We set off on foot from the hotel, going through the valley below Grazalema and back up to a hotel on the other side. We spotted a couple of turkeys (domesticated) on the way down that obligingly stopped to allow me to shoot a couple of photos. Once on the road at the other the other hotel, we walked briefly down the main road to a side road and commenced to walk through the countryside until we reached Rio Campobuche o Guadares. At that point, we turned off the road and walked along the side of the river. We had some company along the way as an inquisitive goat followed us to the point where we forded the stream. The goat then followed us on the opposite bank for a while until other things caught its interest.
The weather had dawned clear and mild, and I was wearing an undershirt and shirt. My polartec fleece was lashed to my pack, with my rain gear tucked inside. But as the day wore on, the light rain started again and the camera went into its Ziploc bag and the rain jacket came out.
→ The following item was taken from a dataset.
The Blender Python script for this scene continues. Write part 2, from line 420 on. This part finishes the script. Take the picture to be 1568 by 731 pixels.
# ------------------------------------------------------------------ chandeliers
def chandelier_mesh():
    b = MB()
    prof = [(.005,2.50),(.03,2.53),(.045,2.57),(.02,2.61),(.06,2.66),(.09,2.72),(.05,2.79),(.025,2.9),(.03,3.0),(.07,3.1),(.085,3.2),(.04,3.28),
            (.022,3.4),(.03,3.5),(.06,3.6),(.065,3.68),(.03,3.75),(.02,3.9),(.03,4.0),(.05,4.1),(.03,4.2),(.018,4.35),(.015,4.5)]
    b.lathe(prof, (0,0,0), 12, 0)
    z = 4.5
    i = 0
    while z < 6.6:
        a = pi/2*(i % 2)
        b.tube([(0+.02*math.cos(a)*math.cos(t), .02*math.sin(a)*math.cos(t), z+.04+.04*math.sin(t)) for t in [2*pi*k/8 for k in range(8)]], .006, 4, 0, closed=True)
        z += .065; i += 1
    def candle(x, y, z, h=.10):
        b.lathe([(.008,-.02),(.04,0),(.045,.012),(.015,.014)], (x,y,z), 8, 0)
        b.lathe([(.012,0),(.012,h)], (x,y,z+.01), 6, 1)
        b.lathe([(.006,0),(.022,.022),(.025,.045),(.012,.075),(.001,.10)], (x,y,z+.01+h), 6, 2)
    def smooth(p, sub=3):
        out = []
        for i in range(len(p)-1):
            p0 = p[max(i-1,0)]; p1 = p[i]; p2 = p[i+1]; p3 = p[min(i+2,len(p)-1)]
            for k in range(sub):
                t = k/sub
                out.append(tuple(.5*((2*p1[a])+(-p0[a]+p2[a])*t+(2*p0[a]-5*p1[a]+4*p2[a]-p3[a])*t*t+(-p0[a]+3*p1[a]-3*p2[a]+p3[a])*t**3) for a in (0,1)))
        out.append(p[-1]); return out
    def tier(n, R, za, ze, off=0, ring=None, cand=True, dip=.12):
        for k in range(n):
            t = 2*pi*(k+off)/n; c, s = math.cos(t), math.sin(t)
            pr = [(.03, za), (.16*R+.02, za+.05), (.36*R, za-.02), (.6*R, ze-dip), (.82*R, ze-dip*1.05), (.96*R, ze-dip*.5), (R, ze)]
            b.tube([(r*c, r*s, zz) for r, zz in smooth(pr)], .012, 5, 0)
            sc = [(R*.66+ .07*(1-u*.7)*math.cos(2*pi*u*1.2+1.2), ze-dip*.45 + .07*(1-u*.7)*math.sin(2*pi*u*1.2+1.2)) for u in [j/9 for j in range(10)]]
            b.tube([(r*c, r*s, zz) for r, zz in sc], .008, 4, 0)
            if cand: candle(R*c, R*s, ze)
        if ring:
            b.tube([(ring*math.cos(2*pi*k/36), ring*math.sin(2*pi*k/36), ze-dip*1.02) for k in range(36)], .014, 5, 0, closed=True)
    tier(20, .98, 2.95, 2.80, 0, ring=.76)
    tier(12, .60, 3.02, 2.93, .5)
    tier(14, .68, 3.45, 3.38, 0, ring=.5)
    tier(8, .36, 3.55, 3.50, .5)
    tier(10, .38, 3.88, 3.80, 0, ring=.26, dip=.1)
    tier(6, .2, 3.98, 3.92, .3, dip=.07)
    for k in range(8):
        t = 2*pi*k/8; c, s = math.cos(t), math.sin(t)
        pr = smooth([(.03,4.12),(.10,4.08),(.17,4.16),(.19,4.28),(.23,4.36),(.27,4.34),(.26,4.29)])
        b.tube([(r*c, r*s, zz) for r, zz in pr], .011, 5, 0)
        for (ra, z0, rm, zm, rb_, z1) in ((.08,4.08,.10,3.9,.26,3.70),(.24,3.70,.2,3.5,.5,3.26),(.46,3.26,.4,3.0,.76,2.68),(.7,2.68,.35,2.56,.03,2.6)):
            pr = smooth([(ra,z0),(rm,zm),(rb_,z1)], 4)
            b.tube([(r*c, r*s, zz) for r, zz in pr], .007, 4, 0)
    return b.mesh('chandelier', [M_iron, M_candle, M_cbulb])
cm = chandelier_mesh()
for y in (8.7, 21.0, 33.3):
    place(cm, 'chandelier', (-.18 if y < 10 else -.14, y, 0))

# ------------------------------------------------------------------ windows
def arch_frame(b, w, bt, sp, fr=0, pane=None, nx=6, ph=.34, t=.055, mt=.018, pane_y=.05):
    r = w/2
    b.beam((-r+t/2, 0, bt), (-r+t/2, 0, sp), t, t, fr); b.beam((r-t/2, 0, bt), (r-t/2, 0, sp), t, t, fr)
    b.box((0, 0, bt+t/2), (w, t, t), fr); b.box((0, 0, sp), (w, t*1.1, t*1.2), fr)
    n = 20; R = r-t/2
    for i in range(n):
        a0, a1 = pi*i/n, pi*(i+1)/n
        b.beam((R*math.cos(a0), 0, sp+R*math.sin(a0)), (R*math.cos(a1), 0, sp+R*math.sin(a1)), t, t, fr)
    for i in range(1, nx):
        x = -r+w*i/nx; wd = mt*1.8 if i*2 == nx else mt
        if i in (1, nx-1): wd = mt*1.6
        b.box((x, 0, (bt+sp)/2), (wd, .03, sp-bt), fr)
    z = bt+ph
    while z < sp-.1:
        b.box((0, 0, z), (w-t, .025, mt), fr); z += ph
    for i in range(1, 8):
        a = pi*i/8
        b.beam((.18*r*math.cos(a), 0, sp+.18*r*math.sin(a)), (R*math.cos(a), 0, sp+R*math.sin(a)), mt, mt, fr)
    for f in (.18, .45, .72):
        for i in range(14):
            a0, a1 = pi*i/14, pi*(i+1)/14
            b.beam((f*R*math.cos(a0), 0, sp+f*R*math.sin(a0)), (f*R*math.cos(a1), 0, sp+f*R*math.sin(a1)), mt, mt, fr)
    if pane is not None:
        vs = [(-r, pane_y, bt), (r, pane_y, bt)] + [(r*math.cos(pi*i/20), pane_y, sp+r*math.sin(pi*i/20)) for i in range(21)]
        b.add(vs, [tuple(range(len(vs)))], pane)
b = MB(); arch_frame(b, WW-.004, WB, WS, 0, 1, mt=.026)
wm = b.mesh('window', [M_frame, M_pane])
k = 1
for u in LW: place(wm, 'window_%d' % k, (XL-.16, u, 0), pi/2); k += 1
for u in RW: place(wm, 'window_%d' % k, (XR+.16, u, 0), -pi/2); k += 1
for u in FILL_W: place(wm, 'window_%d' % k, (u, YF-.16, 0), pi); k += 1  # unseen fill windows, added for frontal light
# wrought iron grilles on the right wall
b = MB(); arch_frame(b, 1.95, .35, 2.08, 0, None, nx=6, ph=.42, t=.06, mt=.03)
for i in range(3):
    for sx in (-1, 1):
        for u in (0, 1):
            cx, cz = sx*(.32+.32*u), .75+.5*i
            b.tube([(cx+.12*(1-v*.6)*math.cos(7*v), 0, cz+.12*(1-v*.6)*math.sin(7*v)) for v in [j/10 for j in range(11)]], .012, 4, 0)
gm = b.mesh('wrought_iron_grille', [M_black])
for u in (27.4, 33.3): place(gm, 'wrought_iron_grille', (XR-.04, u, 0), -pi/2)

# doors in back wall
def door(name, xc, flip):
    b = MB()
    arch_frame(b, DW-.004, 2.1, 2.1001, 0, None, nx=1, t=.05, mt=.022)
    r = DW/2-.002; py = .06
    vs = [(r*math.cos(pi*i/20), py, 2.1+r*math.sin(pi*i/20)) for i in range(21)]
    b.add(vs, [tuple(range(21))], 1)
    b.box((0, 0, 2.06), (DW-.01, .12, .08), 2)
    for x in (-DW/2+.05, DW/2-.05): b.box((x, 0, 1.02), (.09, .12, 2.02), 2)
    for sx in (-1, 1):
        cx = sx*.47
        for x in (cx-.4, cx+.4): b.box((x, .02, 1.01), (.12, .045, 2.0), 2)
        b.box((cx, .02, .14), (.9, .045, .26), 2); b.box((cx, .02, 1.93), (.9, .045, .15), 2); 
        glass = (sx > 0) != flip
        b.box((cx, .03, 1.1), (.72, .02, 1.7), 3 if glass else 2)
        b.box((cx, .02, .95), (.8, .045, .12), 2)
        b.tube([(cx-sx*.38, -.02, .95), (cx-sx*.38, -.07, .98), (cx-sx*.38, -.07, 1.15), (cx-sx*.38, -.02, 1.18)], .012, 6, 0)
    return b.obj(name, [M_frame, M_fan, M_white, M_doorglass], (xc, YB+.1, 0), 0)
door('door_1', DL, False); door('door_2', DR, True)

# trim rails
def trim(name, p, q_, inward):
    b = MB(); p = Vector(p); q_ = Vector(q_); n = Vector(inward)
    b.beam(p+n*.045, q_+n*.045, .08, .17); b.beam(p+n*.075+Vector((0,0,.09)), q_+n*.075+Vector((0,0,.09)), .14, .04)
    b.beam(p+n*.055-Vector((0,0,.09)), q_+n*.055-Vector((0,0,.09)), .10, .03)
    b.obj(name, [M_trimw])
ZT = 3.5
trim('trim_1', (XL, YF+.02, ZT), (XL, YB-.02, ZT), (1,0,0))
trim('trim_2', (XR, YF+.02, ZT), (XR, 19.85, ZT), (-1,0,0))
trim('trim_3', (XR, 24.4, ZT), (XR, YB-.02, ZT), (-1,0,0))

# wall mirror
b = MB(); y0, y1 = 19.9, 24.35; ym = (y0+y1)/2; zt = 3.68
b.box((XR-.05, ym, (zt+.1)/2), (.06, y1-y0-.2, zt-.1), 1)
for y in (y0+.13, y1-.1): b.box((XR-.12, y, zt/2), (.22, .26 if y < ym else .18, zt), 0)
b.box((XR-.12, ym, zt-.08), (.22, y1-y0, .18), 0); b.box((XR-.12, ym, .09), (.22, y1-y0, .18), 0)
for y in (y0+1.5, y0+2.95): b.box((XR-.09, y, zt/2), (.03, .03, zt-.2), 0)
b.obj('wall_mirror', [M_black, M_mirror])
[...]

These cork oaks were on the grounds of the hotel; at the higher level evidence of an earlier harvest.
The initial road, prior to the river, led us up and down, while for the most part, the path along the river was level. There were two times Nick led us on a detour to avoid bee or yellow jacket nests. The path along the river went through cork oak groves showing plenty of signs of cork harvesting. The stripping of the outer bark apparently does not harm the tree as some trees show evidence of multiple harvests.
Eventually we stopped for lunch in the rain at a dam where we set up on the masonry of the dam as it came up the bank of the river. Lunch consisted of tomato, cream cheese, and anchovies on bread. We also had two patés – venison and quail – olives, pickles, cheese, and quince spread. Although we were under a tree, the rain filtered through the branches and eventually we used umbrellas to shelter the most rain sensitive provisions. The leftovers were left for the wild pigs while we packed out our trash. I too a bag of trash that dangled off my pack until we reached the bar in Montejaque.
The path along the river was not as clearly trod as the trail the day before, sometimes looking like we were going cross-country. There was a lot of evidence of the wild pigs with their tracks and the disturbed soil and leaves around the oak trees where they root for acorns.
After lunch, the rain would come and go as our path eventually reached an access road that we followed the remainder of the way to Montejaque. The mud was very sticky and pernicious, resisting efforts to knock it off our boots.
We reached the village of Montejaque a little after 1600 where we rested, drank beer, and waited for the bus, which drove us 12 km to Ronda where we were reunited with our bags, took a hot showers and sit sipping wine, writing in the journals. We meet for dinner at 2025, in about 15 minutes.